For John Morgan, a career in education was a natural fit. The director of educational technology grew up inspired by his mother, stepfather and grandfather, who also dedicated their lives to enriching students’ experiences. Today Morgan is impacting the minds of students and teachers through technology at Capistrano Unified School District in Southern California.

He graduated from the University of Delaware with a degree in chemical education, then taught chemistry in Edgewood, Md., before moving with his wife to Southern California to continue teaching. Morgan perfected the art of teaching science to students who hated it.  

But his natural ability to teach others was not the only thing that set Morgan apart as a technology leader. His approach to teaching a group of students is centered on individualized learning. The father of four said that he realized his children — ages 6, 9, 17 and 19 — all require different learning tools.

“When you get to a certain number of kids, you start to realize that none of them learn the same,” he said. “At the same time, there’s no reason one of them should not be successful. I think education technology allows you to differentiate for that.”

Morgan said he does not want to be the smartest person in the classroom — even as the teacher. The smartest people in the classroom should be the students. But they need technology tools to help expose them to knowledge outside of school and help them discover their genius. 

During his time in the classroom, Morgan constantly requested new technology from his principal. At the same time, the district’s Chief Technology Officer Jeremy Davis was looking for 25 teachers to pilot Chromebooks in classrooms. Morgan made the short list. 

“A chemistry class wasn’t my first choice,” Davis said. “But the principal said, ‘We know the chemistry department will ensure that they get used.’ John made an impression.”

About 20 months ago Davis appointed Morgan as the district’s director of educational technology. Teachers can look to Morgan’s efforts during his teaching career as proof that it doesn’t require a technology genius to make new tools a success in the classroom. 

When Morgan took on the technology leadership role, he helped to expand the district’s Chromebook program to 24,000 devices. He modified what was formerly a three-day training for teachers, retained the most important elements and developed a two-day training. Davis said the district and teachers benefit from having someone in this role who came straight out of the classroom. 

“He understands what the teachers need, and he understands if we are putting too much on them,” Davis said. “He’s very rational and looks at how we can make things better.”

For example, Morgan revamped the district’s Digital Literacy Teacher program. Before the overhaul, teachers would express interest in learning some type of technology. Then the education technologists would show teachers a host of different tools, hoping that some of them would stick. Teachers left the training exhausted, their minds spinning with all the tool choices for each lesson. 

Morgan couldn’t stand that, so he worked with two other staff members to get rid of most of the tech tools and simplified the program. Together, they developed a lesson study model in which teachers work collaboratively in cohorts at their schools. It begins with the principal at each school identifying a math teacher, science teacher, social science teacher and English teacher. During the first school semester, Morgan’s team conducts one technology lesson study with this group and then checks in with them throughout the semester.

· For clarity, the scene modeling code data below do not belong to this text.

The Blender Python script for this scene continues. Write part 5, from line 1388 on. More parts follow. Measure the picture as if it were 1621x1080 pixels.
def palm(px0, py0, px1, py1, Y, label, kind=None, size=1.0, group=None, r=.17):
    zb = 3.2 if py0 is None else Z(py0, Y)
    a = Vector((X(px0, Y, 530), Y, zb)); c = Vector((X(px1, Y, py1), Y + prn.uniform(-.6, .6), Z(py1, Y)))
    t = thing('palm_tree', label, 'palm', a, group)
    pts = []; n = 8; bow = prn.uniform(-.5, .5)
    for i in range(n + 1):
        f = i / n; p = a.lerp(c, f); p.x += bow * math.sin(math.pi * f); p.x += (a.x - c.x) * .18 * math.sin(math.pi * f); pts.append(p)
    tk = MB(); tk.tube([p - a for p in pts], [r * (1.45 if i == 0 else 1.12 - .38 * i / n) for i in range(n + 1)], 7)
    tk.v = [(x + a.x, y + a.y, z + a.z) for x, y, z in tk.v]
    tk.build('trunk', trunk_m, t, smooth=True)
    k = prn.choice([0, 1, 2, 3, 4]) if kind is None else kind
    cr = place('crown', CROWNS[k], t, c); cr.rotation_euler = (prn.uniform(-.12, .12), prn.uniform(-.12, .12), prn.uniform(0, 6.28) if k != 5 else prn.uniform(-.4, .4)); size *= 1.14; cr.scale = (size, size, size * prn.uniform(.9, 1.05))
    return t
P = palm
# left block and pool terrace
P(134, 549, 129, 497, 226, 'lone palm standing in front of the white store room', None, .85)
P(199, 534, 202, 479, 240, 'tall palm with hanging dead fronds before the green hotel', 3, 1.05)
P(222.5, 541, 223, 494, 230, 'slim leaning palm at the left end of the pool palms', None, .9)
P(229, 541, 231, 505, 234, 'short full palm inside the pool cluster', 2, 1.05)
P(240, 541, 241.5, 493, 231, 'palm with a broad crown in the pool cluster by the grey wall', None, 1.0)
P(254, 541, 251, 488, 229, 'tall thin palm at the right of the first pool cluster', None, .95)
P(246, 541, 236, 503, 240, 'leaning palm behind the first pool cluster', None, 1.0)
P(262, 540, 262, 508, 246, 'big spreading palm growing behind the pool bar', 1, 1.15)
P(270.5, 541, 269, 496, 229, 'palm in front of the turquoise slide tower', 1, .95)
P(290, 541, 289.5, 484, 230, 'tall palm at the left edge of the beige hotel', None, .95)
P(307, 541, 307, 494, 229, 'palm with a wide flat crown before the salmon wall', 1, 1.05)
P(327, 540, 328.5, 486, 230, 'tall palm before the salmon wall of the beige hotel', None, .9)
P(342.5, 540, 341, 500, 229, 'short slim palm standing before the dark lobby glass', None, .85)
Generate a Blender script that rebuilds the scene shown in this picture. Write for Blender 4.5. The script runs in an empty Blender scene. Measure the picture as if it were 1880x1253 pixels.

During the second semester, those four teachers regroup and add three additional teachers from each subject area to the cohort. With more collaborators, the cohorts develop four to five lessons apiece and share with one another. Over a year and a half, most of the staff members at the district’s middle schools completed the program, totaling 20 schools where teams of teachers are confidently changing education for the better. 

“I couldn’t care less if we’re using the most innovative tools,” Morgan said. “It’s about the innovative teaching practice. If you try to show someone some technology, they’ll say, ‘You can do it because you’re the tech people.’ In order to get anything to stick, we can’t just be the best at technology — we have to be the best teachers.”

It’s this kind of outside-the-box thinking that caught the attention of Jeremy Shorr, director of technology innovation and early childhood education for the Teaching Institute for Excellence in STEM. After interacting on Twitter, Shorr and Morgan met in person at the Center for Digital Education’s 2015 Digital Education Leadership Conversation, where they facilitated a discussion.

Morgan has a way of making it easy for superintendents to learn about new ideas without feeling threatened or scared, Shorr said. And he also created a challenge for teachers so they could stay focused on instructional methods. For example, teachers could think of a tool such as Google Docs and come up with 100 methods to use that technology to support learning. After teachers narrow down that list of 100 possibilities, Morgan and his team support the teachers in implementation.

“What I love about John and his approach is that he and his district are really tightly focused on instructional experience first,” Shorr said. “That comes in a) not buying stuff until you figure out that there’s a hole and that a certain piece of technology could fill it; and b) taking the tools that teachers are already comfortable using.”

Davis, who in addition to being Morgan’s boss is also his friend, shared Shorr’s sentiment about using technology to support education. He said that he and Morgan do not implement technology for the sake of introducing another piece of equipment; instead technology is introduced to enhance teaching.

From Morgan’s point of view, “there’s no such thing as a technology lesson or a technology standard. It is 100 percent intertwined and integrated, which lets the teachers be awesome and lets the students learn amazing things.”